Our Story, and how stories are made

My wife Amy is an author-freelance writer-personal trainer-mother-all around fantastic human. This post was written by her. Enjoy! 

AMY, on writing a love story:

I’ve told our story in many ways, including a handwritten serial version that hung by lighted rope, on clips, at our wedding. But trying to tell our story as I do for couples whose weddings Joe photographs is something different; I can look at Amy the wife through the lens of Amy the writer, and fit the story into a more typical structure. This way is limiting, of course, in the sense that I can only begin to understand a relationship when meeting a couple for the first time, but also because a story like this has to have a certain snap, a climax and a denouement, whereas real life is messy. In this version of our story, I won’t write about the really hard days, because I wouldn’t tell them to an interviewer. Likewise, I won’t tell the best moments, either, but back them down a notch to leave the best in my heart. Also, the piece needs to wrap up before the other stories of life together begin, because this is a “How We Met” piece and we can’t slough through day-to-day worries; this is not the place.

Putting myself through this same process makes me see that our clients probably hold back, too, and necessarily so; even still, as I’ve learned by conducting hundreds of interviews and writing just as many stories, a picture emerges, which is an appropriate metaphor for what we do at average joe and amy.

Disclaimer: I hire an editor to read the stories I write for clients, but she didn’t read this one. Any mistake serves to enhance the spirit of the experiment, I hope.


Each afternoon, when high school let out, Joe and Amy would happen to meet at a particular corner, appear slightly surprised to find each other, and continue in the same direction, together. Amy saved her best stories from the day for the walk home, as making Joe laugh was a pleasure that was easily earned and felt like a gift. She wondered if this quiet, athletic boy could ever like a skinny, awkward girl such as herself, even as Joe watched her intently, memorized her laugh, and marveled that she didn’t fall over (“She walked like a baby deer,” he would say, years later).

Some days Joe would need to stop at the accounting firm where he helped out; although nothing was said, Amy would wait until he appeared again, and they’d continue walking to another corner that marked a midway point on the two blocks between their houses, and go their separate ways.

They’d come to talk about those two blocks thirty years later, usually while staring at the ceiling right before sleep took over. Why, fate? Why did decades have to go by when these two felt what many have known and which many a love song has tried to describe, way back when they were kids?

Joe would go off to college and write Amy letter after letter. Amy went off to college and he’d visit, and they’d go on a date here and there. There were nights spent together but there were also angry phone calls, probably due to the frustration that had been building; to the outsider, they were meant to be together–they were a couple–but each was afraid in their own way of this comfortable intensity, an almost chemical reaction, and this became intolerable.

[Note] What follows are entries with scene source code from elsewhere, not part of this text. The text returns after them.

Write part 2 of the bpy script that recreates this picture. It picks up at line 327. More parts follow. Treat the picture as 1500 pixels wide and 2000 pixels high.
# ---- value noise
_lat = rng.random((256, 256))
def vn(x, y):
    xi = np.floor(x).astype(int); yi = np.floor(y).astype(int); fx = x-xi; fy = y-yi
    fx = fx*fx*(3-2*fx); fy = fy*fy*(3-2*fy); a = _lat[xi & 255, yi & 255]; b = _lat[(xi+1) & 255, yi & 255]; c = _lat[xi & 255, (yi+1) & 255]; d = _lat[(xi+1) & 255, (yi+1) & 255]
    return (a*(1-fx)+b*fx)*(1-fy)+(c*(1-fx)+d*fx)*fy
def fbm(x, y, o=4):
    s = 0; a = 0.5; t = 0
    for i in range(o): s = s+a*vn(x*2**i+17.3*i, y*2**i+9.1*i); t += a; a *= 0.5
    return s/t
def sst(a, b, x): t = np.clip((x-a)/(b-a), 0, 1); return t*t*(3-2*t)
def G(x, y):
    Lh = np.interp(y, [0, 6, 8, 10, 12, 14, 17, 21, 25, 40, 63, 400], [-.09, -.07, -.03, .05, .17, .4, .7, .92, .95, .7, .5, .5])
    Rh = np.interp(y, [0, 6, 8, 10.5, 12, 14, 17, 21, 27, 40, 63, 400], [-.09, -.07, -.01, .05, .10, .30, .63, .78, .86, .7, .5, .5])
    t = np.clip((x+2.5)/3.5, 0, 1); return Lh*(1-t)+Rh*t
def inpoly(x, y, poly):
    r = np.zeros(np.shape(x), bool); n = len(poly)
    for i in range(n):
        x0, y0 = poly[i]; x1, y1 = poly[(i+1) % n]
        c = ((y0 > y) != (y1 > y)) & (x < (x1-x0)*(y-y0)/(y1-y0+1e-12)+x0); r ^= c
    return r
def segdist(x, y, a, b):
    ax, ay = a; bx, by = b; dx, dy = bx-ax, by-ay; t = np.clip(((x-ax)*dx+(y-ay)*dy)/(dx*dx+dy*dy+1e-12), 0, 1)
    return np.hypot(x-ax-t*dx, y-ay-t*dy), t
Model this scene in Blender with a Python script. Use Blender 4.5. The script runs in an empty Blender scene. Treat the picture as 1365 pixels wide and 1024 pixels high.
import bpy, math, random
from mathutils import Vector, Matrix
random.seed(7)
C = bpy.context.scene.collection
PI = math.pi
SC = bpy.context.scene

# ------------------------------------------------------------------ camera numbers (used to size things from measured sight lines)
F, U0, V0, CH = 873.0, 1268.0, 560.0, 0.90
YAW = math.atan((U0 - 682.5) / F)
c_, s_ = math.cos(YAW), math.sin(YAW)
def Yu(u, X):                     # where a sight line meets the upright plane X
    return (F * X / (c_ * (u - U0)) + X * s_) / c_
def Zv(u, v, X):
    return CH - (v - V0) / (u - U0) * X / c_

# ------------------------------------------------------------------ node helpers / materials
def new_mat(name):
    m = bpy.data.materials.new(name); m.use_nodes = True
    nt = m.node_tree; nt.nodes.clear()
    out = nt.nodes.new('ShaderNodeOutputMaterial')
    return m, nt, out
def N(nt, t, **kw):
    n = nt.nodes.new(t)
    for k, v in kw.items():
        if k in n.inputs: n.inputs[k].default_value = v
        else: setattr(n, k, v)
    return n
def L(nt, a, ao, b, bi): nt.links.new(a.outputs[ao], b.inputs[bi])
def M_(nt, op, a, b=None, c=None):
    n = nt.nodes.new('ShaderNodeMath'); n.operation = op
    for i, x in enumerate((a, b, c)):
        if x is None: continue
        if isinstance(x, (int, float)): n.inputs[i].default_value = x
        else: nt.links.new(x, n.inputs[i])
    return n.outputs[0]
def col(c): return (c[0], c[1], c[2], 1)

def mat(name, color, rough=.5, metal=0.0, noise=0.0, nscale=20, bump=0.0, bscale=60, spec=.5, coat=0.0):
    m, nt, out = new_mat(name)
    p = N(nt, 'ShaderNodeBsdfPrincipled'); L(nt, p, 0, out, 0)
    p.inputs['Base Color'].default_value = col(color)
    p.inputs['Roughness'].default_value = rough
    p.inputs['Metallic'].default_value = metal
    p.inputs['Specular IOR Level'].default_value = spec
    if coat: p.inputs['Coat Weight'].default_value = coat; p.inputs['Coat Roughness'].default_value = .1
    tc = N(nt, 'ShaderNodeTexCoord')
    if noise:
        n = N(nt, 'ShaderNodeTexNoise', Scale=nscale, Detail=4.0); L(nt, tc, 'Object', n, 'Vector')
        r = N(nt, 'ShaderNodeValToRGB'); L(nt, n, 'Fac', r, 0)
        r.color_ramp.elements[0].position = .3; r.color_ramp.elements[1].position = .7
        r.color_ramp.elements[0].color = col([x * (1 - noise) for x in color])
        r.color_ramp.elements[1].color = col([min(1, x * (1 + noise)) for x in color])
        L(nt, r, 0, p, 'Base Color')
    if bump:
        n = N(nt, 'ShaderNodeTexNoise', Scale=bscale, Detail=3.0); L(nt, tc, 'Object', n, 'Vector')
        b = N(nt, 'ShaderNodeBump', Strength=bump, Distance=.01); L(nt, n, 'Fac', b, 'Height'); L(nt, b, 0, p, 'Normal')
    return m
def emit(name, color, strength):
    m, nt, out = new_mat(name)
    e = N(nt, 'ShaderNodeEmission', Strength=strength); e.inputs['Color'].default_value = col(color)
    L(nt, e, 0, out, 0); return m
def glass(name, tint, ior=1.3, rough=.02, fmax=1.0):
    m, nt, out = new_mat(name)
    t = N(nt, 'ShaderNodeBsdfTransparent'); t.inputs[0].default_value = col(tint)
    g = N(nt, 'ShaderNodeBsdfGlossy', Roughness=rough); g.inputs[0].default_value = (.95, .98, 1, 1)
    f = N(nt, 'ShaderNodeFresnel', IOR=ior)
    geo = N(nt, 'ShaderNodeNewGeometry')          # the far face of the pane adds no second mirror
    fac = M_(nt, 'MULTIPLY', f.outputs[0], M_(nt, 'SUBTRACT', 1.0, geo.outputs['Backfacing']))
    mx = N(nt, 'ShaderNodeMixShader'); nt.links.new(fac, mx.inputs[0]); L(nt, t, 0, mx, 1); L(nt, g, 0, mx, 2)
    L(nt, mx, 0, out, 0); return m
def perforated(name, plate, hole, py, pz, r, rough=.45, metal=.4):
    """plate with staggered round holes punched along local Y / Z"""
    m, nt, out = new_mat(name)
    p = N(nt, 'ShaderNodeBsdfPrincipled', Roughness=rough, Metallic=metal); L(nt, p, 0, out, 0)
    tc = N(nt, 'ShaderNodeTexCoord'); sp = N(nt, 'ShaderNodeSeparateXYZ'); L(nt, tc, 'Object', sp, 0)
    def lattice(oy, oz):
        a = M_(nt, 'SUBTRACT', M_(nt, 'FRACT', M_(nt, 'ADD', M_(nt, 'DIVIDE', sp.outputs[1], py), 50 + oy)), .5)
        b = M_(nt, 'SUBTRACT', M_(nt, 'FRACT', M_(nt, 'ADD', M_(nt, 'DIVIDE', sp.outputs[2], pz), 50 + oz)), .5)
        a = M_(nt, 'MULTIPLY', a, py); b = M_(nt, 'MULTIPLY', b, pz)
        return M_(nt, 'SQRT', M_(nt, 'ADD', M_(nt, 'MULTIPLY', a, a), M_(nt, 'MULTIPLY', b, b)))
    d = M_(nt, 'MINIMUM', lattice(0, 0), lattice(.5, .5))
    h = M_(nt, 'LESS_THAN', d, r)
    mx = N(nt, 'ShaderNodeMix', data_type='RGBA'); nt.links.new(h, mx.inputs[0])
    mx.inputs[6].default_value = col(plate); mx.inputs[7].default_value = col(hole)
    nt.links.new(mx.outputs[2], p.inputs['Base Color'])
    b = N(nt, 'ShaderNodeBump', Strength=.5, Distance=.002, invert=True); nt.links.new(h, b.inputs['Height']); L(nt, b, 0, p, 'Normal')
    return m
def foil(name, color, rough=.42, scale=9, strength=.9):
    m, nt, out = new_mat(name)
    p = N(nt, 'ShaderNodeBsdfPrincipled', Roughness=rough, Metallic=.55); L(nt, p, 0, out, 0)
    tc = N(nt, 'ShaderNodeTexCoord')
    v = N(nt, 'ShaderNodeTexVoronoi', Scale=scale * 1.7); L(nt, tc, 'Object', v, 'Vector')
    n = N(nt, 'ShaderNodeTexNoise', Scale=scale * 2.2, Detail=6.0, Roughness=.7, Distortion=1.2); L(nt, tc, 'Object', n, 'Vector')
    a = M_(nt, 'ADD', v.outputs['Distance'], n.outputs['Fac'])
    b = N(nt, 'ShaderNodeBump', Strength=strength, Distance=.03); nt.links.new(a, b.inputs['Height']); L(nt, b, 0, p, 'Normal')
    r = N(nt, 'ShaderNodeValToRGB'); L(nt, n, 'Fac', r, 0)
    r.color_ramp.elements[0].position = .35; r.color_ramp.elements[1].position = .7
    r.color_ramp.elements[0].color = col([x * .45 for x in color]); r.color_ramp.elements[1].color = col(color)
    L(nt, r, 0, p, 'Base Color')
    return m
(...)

Joe made a final overture one holiday while he was back home from college; he walked the two blocks and asked after Amy. Her mother answered the door and let him know that she was engaged. He went home and burned all of their letters. Meanwhile, in the time of the early internet, she looked him up and found evidence that someone of his name and age had died. This didn’t feel right or likely, but she accepted that finding and buried her feelings for the boy.

(He was still a boy, please note, and she was very much a girl. Thinking back on this now, with sons around this age, they marvel at what they felt and knew, and encourage these boys to follow their instincts in a way their parents couldn’t.)

Both would marry others and remain apart for twenty some years. Social media had its advent during this time, and Joe and Amy found each other there. Amy noticed that where she’d usually feel sentimental finding random old flames online, an anger swelled when she found Joe. She felt he had never been honest with his feelings. Later, he would agree, but she would also come to see that she wasn’t exactly forthright back in those days, either.

Joe photographed Amy’s sons one summer, and they couldn’t figure out how to talk to each other at their first meeting after twenty years. It ended abruptly.

Meanwhile, their marriages were falling apart. After the break ups, Joe and Amy met again in an Applebee’s. Amy talked and talked. Joe listened and memorized her laugh. They had their second first kiss and, before 24 hours had passed, said those three words that had been long delayed. It was if suddenly, everything they thought should have happened a long time ago was absolutely, perfectly right, right now.

Each morning, each day, they are as surprised to find each other nearby as they were on that corner every day after school. They still write love letters. All of it still feels very much like a gift.